For Australia’s low-lying Pacific neighbours, storm surges are likely to be the largest contributor to these sorts of human and economic costs.
In November 2012, Cyclone Sandra caused 16 deaths and over $160 million in damage across the Pacific, and the following month Cyclone Evan left scores more dead and caused an estimated US$300 million in damage.
But it was Cyclone Haiyan – in the Phillipines – which caused the worst damage, killing thousands and displacing millions more.
Haiyan was accompanied by a storm surge which reached up to 5.2 metres in Tacloban – a massive flooding event that Pacific Nations may have to get used to.
“Annual damage and protection costs from coastal flooding are projected to amount to several percentages of the national GDP for countries such as Kiribati, the Solomon Islands, Vanuatu and Tuvalu under sea-level rise projections of 0.6–1.3 m by 2100,” according to today’s Climate Council report.
Because of these economic costs and high death tolls, McKenzie told New Matilda, “preventing climate change is preventing human suffering in the future”.
She says Australia should expect to take a bigger part in helping developing nations – particularly in the Pacific – adapt and respond to the consequences of climate change and associated coastal flooding.
“By 2050 — without adaptation — the losses from coastal flooding globally are projected to rise to $US1 trillion per year, approaching the size of the entire Australian economy,” the Climate Council report said.
“By 2100 the losses from coastal flooding are projected to be 0.3 – 9.3 per cent of global GDP per year.”
If those high-end projections are realised, the global economy would be at threat of collapse.
For Australia alone, Climate Council modelling has suggested more than $226 billion in commercial, industrial, road, rail, and residential assets around the coasts are potentially exposed to flooding and erosion hazards.

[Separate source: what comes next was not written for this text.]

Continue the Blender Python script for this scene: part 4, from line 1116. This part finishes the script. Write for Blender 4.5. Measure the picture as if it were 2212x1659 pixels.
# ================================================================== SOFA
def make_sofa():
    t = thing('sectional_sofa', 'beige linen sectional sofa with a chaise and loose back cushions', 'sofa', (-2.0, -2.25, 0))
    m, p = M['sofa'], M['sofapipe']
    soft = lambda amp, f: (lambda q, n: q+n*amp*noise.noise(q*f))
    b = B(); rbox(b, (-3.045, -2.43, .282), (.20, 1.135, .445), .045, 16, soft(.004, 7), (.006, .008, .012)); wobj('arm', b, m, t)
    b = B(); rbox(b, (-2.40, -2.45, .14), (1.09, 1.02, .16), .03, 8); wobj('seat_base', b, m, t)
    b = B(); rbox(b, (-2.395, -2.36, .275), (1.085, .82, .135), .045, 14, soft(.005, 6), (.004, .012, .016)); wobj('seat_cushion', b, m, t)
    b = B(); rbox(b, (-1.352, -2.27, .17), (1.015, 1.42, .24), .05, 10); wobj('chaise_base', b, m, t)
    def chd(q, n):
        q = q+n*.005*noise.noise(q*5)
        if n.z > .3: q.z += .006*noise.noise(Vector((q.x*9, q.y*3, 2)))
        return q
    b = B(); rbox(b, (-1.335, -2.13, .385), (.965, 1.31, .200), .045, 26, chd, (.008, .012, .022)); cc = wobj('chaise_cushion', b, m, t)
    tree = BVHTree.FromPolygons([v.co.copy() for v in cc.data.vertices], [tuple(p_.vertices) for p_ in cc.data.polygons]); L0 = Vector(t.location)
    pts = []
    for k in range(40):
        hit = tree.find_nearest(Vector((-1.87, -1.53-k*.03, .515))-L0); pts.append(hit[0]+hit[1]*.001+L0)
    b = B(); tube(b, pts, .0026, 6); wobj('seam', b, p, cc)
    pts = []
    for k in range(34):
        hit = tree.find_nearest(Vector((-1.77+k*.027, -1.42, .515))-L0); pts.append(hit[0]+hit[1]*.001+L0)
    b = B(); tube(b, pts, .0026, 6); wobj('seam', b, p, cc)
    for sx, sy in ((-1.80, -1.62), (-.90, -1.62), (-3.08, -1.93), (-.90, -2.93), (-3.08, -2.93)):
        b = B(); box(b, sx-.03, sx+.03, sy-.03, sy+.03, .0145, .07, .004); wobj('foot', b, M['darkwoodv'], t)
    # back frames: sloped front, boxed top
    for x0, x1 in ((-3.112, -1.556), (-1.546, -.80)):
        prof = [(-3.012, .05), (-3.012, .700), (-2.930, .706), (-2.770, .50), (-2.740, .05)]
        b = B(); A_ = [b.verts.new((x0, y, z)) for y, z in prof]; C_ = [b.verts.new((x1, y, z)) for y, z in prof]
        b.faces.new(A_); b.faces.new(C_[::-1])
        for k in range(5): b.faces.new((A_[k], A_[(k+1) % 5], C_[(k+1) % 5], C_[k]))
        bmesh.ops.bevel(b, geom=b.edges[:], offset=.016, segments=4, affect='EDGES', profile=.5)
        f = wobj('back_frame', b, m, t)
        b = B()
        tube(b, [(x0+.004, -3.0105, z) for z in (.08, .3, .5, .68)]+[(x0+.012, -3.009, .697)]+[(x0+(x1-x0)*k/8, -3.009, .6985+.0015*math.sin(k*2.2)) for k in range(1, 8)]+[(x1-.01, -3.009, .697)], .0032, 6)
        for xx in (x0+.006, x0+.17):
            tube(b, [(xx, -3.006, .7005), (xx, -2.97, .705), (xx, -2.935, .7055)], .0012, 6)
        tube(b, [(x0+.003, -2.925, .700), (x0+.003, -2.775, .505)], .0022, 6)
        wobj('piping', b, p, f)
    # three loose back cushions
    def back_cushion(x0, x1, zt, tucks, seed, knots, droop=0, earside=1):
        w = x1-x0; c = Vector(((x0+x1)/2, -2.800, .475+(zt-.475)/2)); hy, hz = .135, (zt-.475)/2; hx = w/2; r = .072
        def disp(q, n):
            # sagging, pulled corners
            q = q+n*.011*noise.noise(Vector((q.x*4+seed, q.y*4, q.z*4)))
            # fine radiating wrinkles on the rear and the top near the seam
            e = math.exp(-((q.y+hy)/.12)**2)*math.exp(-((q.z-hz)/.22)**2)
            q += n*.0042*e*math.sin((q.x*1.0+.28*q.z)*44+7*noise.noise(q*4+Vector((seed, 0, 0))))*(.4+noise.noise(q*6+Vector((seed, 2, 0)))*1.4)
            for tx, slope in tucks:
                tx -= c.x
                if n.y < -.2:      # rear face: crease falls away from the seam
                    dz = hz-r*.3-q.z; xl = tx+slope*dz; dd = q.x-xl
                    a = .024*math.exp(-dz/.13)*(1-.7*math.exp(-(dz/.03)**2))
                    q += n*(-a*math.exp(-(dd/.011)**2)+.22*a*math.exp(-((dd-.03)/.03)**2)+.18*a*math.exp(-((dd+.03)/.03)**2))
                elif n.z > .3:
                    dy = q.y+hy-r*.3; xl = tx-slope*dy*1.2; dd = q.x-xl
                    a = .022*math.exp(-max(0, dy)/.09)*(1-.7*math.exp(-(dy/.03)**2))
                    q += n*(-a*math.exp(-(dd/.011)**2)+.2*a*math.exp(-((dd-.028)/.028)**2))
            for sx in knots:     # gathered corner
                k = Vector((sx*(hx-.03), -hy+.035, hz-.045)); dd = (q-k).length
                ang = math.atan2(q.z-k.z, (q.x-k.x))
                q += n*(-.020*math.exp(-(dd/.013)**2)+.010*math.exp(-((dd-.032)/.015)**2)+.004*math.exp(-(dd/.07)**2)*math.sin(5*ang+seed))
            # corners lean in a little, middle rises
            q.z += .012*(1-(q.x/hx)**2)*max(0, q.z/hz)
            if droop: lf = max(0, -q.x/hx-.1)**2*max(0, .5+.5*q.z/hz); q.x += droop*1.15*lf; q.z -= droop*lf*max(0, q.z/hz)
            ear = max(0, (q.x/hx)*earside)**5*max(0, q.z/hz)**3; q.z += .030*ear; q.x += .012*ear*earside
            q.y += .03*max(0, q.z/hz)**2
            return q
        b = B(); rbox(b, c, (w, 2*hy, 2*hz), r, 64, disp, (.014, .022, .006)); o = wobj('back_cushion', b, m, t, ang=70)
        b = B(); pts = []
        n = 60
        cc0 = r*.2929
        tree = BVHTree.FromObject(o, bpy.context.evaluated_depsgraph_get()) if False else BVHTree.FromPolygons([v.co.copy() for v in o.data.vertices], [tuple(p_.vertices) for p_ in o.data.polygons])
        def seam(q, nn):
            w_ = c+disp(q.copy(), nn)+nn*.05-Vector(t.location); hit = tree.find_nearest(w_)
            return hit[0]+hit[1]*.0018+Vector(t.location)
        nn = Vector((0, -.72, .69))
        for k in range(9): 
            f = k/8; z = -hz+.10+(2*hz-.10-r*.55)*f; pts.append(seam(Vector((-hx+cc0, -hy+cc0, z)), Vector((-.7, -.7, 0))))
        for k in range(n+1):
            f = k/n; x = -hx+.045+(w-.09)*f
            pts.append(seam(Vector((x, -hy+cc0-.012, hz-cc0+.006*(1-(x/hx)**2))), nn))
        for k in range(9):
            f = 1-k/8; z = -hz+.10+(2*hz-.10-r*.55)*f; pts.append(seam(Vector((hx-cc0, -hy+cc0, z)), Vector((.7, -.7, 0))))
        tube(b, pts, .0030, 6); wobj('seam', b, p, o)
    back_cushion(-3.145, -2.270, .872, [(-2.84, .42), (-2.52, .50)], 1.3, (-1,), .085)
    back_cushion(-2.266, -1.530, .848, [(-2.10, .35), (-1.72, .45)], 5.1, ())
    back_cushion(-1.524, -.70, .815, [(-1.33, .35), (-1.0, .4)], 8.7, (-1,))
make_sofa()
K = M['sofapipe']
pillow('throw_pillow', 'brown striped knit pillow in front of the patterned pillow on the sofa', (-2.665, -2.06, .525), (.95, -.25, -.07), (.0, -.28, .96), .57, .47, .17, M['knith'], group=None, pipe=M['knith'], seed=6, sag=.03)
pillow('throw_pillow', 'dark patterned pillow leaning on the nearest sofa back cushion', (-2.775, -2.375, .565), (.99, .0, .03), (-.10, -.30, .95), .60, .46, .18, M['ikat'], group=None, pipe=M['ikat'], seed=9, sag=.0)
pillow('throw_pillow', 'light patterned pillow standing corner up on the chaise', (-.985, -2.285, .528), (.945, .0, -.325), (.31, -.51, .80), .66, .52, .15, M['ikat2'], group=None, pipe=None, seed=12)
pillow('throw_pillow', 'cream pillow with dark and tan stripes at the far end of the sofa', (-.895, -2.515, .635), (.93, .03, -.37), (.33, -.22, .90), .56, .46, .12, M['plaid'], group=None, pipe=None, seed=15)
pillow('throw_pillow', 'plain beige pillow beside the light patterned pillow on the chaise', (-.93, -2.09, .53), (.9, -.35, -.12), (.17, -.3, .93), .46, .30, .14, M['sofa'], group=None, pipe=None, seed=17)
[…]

That’s if sea levels rise by 1.1 metres out to 2100 – “a high end, but quite plausible, scenario”.
McKenzie says she hopes “events like Cyclone Pam really rattle us and make us realise just how serious climate change is, and that we need to get very serious about reducing our emissions domestically and moving away from fossil fuels rapidly”.
In December the world will meet for the Paris climate talks. The Climate Change Authority – an expert body set up to advise the government – has suggested a target of 19 per cent emissions reduction on 2000 levels by 2020, scaling up to a 40-60 per cent cut by 2030.
“We think that would be much more in line with what’s happening internationally,” McKenzie said.
The Abbott government is expected to announce its targets mid-way through this year.
“Both the major political parties are not thinking about this issue as seriously as the scientists, and the scientists are telling us we need to act,” McKenzie said.